The creation of a new society based upon libertarian organisations will have an incalculable effect on everyday life. The empowerment of millions of people will transform society in ways we can only guess at now.
However, many consider these forms of organisation as impractical and doomed to failure. To those who say that such confederal, non-authoritarian organisations would produce confusion and disunity, anarchists maintain that the statist, centralised and hierarchical form of organisation produces indifference instead of involvement, heartlessness instead of solidarity, uniformity instead of unity, and privileged elites instead of equality. More importantly, such organisations destroy individual initiative and crush independent action and critical thinking. (For more on hierarchy, see section B.1 — “Why are anarchists against authority and hierarchy?”).
That libertarian organisation can work and is based upon (and promotes) liberty was demonstrated in the Spanish Anarchist movement. Fenner Brockway, Secretary of the British Independent Labour Party, when visiting Barcelona during the 1936 revolution, noted that “the great solidarity that existed among the Anarchists was due to each individual relying on his [sic] own strength and not depending upon leadership… . The organisations must, to be successful, be combined with free-thinking people; not a mass, but free individuals” [quoted by Rudolf Rocker, Anarcho-syndicalism, p. 67f]
As sufficiently indicated already, hierarchical, centralised structures restrict freedom. As Proudhon noted: “the centralist system is all very well as regards size, simplicity and construction: it lacks but one thing — the individual no longer belongs to himself in such a system, he cannot feel his worth, his life, and no account is taken of him at all.” [quoted by Martin Buber, Paths in Utopia, p. 33]
The effects of hierarchy can be seen all around us. It does not work. Hierarchy and authority exist everywhere, in the workplace, at home, in the street. As Bob Black puts it, ”[i]f you spend most of your waking life taking orders or kissing ass, if you get habituated to hierarchy, you will become passive-aggressive, sado-masochistic, servile and stupefied, and you will carry that load into every aspect of the balance of your life.” [“The Libertarian as Conservative,” The Abolition of Work and other essays, pp. 147–8]
This means that the end of hierarchy will mean a massive transformation in everyday life. It will involve the creation of individual-centred organisations within which all can exercise, and so develop, their abilities to the fullest. By involving themselves and participating in the decisions that affect them, their workplace, their community and society, they can ensure the full development of their individual capacities.
With the free participation of all in social life, we would quickly see the end of inequality and injustice.
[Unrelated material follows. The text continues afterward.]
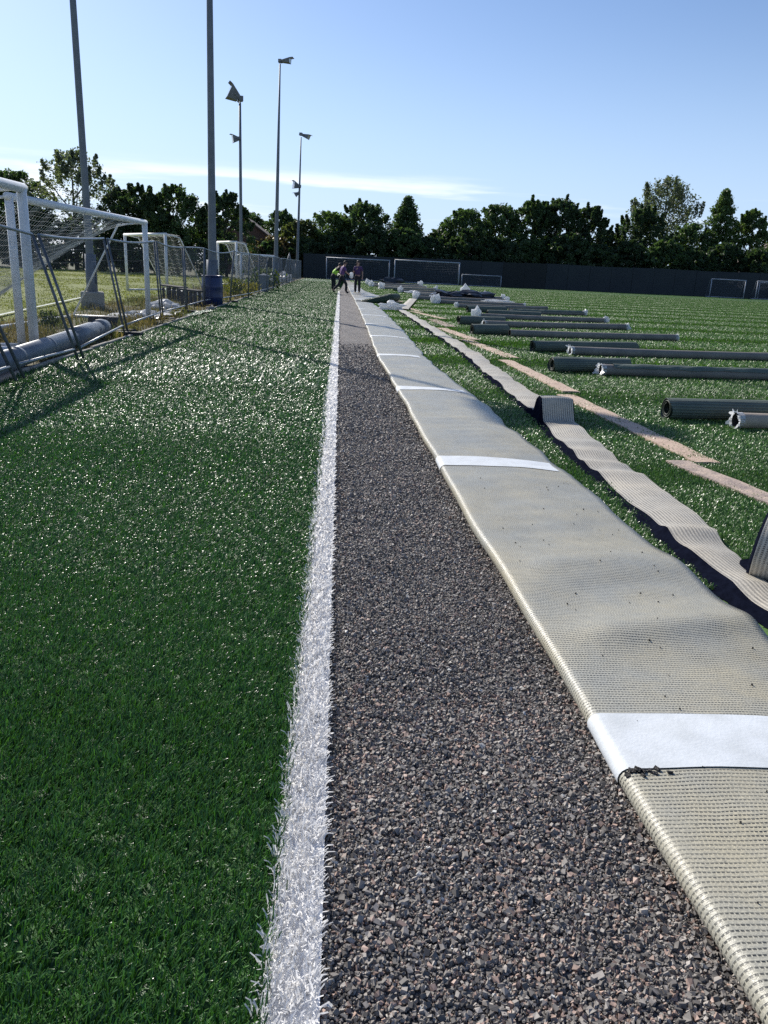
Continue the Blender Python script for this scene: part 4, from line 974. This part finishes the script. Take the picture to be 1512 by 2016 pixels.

Rather than people existing to make ends meet and being used to increase the wealth and power of the few as under capitalism, the end of hierarchy would see (to quote Kropotkin) “the well-being of all” and it is “high time for the worker to assert his [or her] right to the common inheritance, and to enter into possession of it.” [The Conquest of Bread, p. 35 and p. 44] For only taking possession of the means of life (workplaces, housing, the land, etc.) can ensure “liberty and justice, for liberty and justice are not decreed but are the result of economic independence. They spring from the fact that the individual is able to live without depending on a master, and to enjoy … the product of his [or her] toil.” [Ricardo Flores Magon, Land and Liberty, p. 62] Therefore liberty requires the abolition of capitalist private property rights in favour of “use rights.” (see section B.3 for more details). Ironically, the “abolition of property will free the people from homelessness and nonpossession.” [Max Baginski, “Without Government,” Anarchy! An Anthology of Emma Goldman’s Mother Earth, p. 11] Thus anarchism promises “both requisites of happiness — liberty and wealth.” In anarchy, “mankind will live in freedom and in comfort.” [Benjamin Tucker, Why I am an Anarchist, p. 135 and p. 136]
Only self-determination and free agreement on every level of society can develop the responsibility, initiative, intellect and solidarity of individuals and society as a whole. Only anarchist organisation allows the vast talent which exists within humanity to be accessed and used, enriching society by the very process of enriching and developing the individual. Only by involving everyone in the process of thinking, planning, co-ordinating and implementing the decisions that affect them can freedom blossom and individuality be fully developed and protected. Anarchy will release the creativity and talent of the mass of people enslaved by hierarchy.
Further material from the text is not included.